- Exercise description -
Read the data and repeat it in full, exactly.

- Data segment -
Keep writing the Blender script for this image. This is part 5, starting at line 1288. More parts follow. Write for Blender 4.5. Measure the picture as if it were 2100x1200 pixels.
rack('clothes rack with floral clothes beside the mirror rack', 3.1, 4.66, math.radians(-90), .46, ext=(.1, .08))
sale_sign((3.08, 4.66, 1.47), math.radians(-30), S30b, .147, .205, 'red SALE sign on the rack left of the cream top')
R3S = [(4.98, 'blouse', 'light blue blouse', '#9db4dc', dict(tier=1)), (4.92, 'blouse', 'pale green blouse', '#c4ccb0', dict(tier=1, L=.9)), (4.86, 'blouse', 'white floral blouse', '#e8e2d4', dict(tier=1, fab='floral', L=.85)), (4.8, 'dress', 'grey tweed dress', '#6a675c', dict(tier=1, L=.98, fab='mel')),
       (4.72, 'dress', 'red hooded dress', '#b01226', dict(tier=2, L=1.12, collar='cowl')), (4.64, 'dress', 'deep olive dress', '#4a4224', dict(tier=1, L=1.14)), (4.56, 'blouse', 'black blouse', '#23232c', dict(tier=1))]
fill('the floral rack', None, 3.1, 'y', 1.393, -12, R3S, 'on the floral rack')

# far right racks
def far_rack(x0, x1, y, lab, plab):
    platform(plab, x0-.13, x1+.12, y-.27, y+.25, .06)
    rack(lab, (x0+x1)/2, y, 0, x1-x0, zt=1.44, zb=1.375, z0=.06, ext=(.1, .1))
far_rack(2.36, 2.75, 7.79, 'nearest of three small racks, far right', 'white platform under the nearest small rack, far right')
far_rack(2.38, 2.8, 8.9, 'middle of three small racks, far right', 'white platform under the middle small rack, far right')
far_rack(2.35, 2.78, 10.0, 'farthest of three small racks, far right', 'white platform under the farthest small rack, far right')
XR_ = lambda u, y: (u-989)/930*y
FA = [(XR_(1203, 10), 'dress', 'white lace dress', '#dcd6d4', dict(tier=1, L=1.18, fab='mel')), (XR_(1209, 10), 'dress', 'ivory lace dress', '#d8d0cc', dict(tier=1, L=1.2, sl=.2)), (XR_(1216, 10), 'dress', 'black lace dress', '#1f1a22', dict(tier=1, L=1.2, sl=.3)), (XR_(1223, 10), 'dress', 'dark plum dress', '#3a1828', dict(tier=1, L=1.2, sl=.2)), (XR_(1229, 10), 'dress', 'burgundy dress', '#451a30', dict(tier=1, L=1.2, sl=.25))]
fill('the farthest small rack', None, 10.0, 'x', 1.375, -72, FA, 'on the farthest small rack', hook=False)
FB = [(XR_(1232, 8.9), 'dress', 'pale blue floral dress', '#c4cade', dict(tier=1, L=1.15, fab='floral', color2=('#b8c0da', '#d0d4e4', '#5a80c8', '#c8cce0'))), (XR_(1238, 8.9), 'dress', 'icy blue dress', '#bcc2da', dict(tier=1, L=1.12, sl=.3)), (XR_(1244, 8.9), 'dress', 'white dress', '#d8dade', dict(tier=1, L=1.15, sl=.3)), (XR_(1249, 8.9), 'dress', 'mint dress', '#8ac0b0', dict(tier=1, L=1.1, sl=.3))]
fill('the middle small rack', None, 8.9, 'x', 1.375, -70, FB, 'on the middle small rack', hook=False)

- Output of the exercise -
Keep writing the Blender script for this image. This is part 5, starting at line 1288. More parts follow. Write for Blender 4.5. Measure the picture as if it were 2100x1200 pixels.
rack('clothes rack with floral clothes beside the mirror rack', 3.1, 4.66, math.radians(-90), .46, ext=(.1, .08))
sale_sign((3.08, 4.66, 1.47), math.radians(-30), S30b, .147, .205, 'red SALE sign on the rack left of the cream top')
R3S = [(4.98, 'blouse', 'light blue blouse', '#9db4dc', dict(tier=1)), (4.92, 'blouse', 'pale green blouse', '#c4ccb0', dict(tier=1, L=.9)), (4.86, 'blouse', 'white floral blouse', '#e8e2d4', dict(tier=1, fab='floral', L=.85)), (4.8, 'dress', 'grey tweed dress', '#6a675c', dict(tier=1, L=.98, fab='mel')),
       (4.72, 'dress', 'red hooded dress', '#b01226', dict(tier=2, L=1.12, collar='cowl')), (4.64, 'dress', 'deep olive dress', '#4a4224', dict(tier=1, L=1.14)), (4.56, 'blouse', 'black blouse', '#23232c', dict(tier=1))]
fill('the floral rack', None, 3.1, 'y', 1.393, -12, R3S, 'on the floral rack')

# far right racks
def far_rack(x0, x1, y, lab, plab):
    platform(plab, x0-.13, x1+.12, y-.27, y+.25, .06)
    rack(lab, (x0+x1)/2, y, 0, x1-x0, zt=1.44, zb=1.375, z0=.06, ext=(.1, .1))
far_rack(2.36, 2.75, 7.79, 'nearest of three small racks, far right', 'white platform under the nearest small rack, far right')
far_rack(2.38, 2.8, 8.9, 'middle of three small racks, far right', 'white platform under the middle small rack, far right')
far_rack(2.35, 2.78, 10.0, 'farthest of three small racks, far right', 'white platform under the farthest small rack, far right')
XR_ = lambda u, y: (u-989)/930*y
FA = [(XR_(1203, 10), 'dress', 'white lace dress', '#dcd6d4', dict(tier=1, L=1.18, fab='mel')), (XR_(1209, 10), 'dress', 'ivory lace dress', '#d8d0cc', dict(tier=1, L=1.2, sl=.2)), (XR_(1216, 10), 'dress', 'black lace dress', '#1f1a22', dict(tier=1, L=1.2, sl=.3)), (XR_(1223, 10), 'dress', 'dark plum dress', '#3a1828', dict(tier=1, L=1.2, sl=.2)), (XR_(1229, 10), 'dress', 'burgundy dress', '#451a30', dict(tier=1, L=1.2, sl=.25))]
fill('the farthest small rack', None, 10.0, 'x', 1.375, -72, FA, 'on the farthest small rack', hook=False)
FB = [(XR_(1232, 8.9), 'dress', 'pale blue floral dress', '#c4cade', dict(tier=1, L=1.15, fab='floral', color2=('#b8c0da', '#d0d4e4', '#5a80c8', '#c8cce0'))), (XR_(1238, 8.9), 'dress', 'icy blue dress', '#bcc2da', dict(tier=1, L=1.12, sl=.3)), (XR_(1244, 8.9), 'dress', 'white dress', '#d8dade', dict(tier=1, L=1.15, sl=.3)), (XR_(1249, 8.9), 'dress', 'mint dress', '#8ac0b0', dict(tier=1, L=1.1, sl=.3))]
fill('the middle small rack', None, 8.9, 'x', 1.375, -70, FB, 'on the middle small rack', hook=False)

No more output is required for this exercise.